Synthesizing Superatoms To Substitute Elements
A cluster of atoms that exhibit the properties of elemental atoms is called a superatom. As they are linked with atoms to produce molecules and can potentially substitute some elements in various applications, scientists have shown keen interest in superatomic structures.
But superatoms must be specially tailored to mimic the properties of corresponding elements so that they can be effectively utilized. The specific combination of electrons used influences this transformation.

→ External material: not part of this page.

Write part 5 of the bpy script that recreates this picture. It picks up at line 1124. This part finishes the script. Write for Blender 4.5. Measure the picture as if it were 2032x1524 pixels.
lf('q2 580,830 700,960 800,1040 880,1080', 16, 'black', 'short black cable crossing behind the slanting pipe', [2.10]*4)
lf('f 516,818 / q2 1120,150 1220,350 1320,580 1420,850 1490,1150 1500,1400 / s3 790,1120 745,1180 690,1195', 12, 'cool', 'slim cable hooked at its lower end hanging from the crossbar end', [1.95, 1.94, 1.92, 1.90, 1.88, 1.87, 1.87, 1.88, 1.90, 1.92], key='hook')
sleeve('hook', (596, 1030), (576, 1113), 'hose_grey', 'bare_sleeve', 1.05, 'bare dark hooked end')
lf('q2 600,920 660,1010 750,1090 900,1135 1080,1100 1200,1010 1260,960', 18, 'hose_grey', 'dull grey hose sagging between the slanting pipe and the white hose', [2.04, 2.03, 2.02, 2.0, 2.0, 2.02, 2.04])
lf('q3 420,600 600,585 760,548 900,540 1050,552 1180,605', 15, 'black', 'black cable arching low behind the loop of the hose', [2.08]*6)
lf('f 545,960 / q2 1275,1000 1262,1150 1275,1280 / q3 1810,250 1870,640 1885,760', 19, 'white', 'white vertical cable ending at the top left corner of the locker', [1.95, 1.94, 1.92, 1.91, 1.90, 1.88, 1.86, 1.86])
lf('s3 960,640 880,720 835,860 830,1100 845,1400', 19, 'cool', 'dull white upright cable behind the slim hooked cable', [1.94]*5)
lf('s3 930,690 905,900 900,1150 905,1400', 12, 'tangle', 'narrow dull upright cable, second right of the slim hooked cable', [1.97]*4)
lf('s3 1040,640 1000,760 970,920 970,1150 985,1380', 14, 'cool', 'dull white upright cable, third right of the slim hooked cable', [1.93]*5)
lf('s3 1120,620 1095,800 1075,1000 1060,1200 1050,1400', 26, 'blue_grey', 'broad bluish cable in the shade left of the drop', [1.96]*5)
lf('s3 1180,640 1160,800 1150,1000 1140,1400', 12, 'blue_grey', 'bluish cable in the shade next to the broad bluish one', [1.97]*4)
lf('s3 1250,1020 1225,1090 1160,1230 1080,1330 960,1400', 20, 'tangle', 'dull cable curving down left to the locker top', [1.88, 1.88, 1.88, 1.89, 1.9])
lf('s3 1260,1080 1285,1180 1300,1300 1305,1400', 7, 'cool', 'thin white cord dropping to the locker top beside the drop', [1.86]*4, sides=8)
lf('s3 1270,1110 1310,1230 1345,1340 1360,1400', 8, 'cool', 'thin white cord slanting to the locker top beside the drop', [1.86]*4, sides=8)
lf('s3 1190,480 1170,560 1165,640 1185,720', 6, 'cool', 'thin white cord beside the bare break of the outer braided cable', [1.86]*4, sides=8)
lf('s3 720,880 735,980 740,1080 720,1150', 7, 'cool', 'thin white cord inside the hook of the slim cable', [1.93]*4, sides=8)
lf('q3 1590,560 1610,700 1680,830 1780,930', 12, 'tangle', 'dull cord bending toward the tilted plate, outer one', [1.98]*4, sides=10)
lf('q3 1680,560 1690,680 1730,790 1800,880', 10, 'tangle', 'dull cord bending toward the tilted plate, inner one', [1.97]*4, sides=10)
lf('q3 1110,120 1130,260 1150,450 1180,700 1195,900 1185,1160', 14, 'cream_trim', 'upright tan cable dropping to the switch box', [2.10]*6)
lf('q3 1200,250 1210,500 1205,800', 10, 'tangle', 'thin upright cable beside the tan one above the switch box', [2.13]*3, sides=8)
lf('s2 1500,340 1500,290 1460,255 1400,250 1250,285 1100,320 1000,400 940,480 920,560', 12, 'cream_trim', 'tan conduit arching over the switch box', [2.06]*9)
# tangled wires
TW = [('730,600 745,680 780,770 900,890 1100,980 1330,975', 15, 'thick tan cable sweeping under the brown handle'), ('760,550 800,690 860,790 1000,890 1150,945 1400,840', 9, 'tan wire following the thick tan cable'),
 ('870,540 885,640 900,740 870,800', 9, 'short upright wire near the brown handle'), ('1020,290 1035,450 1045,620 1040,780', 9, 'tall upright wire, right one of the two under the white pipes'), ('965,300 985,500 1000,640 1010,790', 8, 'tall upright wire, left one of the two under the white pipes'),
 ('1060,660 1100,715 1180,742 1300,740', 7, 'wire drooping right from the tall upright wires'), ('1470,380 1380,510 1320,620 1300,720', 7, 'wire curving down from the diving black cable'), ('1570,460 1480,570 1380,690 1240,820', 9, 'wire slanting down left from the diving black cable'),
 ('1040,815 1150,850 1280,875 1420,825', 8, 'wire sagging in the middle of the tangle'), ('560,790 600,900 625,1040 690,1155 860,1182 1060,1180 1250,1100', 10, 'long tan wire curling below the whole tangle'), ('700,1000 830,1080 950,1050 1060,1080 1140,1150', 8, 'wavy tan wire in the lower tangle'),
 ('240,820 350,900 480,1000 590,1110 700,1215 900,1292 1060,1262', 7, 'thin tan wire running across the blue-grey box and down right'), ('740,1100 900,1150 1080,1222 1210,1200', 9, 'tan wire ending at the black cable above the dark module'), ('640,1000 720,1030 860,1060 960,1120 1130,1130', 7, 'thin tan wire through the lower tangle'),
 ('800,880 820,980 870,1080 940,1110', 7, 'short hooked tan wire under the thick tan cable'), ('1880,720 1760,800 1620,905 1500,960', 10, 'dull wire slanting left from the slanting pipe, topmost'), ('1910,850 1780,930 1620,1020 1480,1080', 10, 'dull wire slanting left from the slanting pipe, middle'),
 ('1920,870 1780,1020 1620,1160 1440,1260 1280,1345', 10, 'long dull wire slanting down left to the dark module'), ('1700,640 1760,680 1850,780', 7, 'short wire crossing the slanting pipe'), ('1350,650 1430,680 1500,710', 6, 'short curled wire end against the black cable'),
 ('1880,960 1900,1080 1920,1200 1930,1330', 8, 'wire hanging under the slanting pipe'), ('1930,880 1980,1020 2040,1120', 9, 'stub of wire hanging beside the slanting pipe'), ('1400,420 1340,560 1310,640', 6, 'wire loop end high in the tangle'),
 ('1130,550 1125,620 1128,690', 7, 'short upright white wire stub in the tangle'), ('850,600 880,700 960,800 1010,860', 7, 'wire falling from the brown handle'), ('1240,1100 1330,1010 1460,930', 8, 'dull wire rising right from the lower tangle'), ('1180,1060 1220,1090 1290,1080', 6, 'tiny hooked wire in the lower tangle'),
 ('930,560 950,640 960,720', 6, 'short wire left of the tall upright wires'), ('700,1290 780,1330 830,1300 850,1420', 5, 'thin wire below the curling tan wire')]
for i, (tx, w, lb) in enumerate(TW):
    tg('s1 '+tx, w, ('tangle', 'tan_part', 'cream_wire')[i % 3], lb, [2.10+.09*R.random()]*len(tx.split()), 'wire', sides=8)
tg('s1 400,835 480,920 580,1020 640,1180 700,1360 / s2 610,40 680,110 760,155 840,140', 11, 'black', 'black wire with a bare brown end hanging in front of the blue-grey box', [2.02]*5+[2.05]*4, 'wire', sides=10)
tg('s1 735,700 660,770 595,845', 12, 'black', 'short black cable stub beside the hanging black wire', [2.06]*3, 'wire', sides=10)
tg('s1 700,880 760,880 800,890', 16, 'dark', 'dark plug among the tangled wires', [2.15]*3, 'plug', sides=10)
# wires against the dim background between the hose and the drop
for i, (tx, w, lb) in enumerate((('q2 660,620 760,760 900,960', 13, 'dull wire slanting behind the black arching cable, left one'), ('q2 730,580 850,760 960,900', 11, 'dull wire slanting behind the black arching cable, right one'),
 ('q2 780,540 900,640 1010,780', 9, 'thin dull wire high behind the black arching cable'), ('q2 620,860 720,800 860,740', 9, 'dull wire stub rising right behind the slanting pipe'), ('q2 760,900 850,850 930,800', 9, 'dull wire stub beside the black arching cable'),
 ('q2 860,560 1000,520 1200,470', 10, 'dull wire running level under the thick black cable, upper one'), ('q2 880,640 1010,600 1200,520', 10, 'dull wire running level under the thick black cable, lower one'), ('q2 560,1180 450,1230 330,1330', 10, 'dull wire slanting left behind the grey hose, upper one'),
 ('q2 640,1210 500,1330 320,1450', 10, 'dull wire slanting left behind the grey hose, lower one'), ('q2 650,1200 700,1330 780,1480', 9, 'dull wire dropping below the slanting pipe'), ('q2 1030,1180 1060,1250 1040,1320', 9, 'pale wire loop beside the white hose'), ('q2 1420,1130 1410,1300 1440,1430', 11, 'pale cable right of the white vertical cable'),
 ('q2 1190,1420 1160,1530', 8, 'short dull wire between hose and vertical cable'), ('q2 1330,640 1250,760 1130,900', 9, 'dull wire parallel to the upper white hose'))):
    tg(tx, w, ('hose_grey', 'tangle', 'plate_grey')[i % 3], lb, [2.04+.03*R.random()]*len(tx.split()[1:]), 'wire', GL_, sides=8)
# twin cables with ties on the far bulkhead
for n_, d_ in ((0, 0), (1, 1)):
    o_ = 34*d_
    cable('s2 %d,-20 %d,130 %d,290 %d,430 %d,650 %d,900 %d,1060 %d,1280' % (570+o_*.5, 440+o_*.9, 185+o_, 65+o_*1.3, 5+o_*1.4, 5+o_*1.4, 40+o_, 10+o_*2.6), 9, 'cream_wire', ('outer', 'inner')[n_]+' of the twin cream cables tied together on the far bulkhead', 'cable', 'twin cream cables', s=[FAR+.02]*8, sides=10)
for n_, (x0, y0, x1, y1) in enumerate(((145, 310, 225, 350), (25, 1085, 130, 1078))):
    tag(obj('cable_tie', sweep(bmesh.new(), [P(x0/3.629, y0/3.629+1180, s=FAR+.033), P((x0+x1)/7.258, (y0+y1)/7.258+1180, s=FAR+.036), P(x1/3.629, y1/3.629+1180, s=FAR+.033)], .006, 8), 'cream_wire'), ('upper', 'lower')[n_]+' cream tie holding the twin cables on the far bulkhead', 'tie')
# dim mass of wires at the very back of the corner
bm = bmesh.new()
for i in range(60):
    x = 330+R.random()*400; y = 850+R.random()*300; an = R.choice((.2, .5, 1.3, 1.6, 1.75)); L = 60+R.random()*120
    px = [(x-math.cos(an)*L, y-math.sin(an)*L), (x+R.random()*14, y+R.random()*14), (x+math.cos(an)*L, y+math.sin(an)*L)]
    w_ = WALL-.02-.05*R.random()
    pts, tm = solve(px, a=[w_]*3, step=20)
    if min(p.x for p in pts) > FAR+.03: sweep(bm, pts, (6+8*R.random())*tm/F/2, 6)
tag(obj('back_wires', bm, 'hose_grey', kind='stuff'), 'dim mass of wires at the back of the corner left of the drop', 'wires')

A superatom of aluminium-14 can be produced by adding an aluminium atom to the superatom of aluminium-13. Understanding and investigation of superatoms are important due to this modifiability. But previous studies on superatoms had been largely focused on single clusters and just theoretical. And scientists were not able to synthesize superatoms with sufficient stability and volume to be used in practical applications.
A study led by Dr. Tetsuya Kambe and Prof Kimihisa Yamamoto and their team including scientists from Tokyo Tech and ERATO Japan Science and Technology fabricated clusters of gallium (Ga) element in the solution to reveal the effects of changing the number of atoms in a cluster on the cluster properties.
The team used a specialized superatom synthesizer to synthesize Ga clusters of 3
, 12, 13 and other numbers of atoms. They then captured transmission electron microscopic images and used computation tools to analyze the structural differences among the synthesized clusters.Superatomic periodicity of 13- and 3-atom clusters were revealed by mass spectrometry. There were electrochemical and structural differences between the 13-atom cluster and other clusters.
But scientists observed low stability of this cluster in the solution medium because the 3-atom cluster with hydrogen (Ga3H2) was reduced to Ga3H2- and was not detected.
The concept that structural change can be induced in superatoms is proven by the ability to alter clusters. The results from the study implied that the valence electrons in superatomic clusters in the solution can be changed by controlling the number of constituent atoms. These findings allow the preparation and designing of superatoms.
This study is just the beginning of a future research that would help synthesizing superatoms to substitute elements. As Dr. Kambe, Prof Yamamoto and team reiterate, “the superatom reveals an attractive strategy for creating new building blocks through the use of cluster structures.”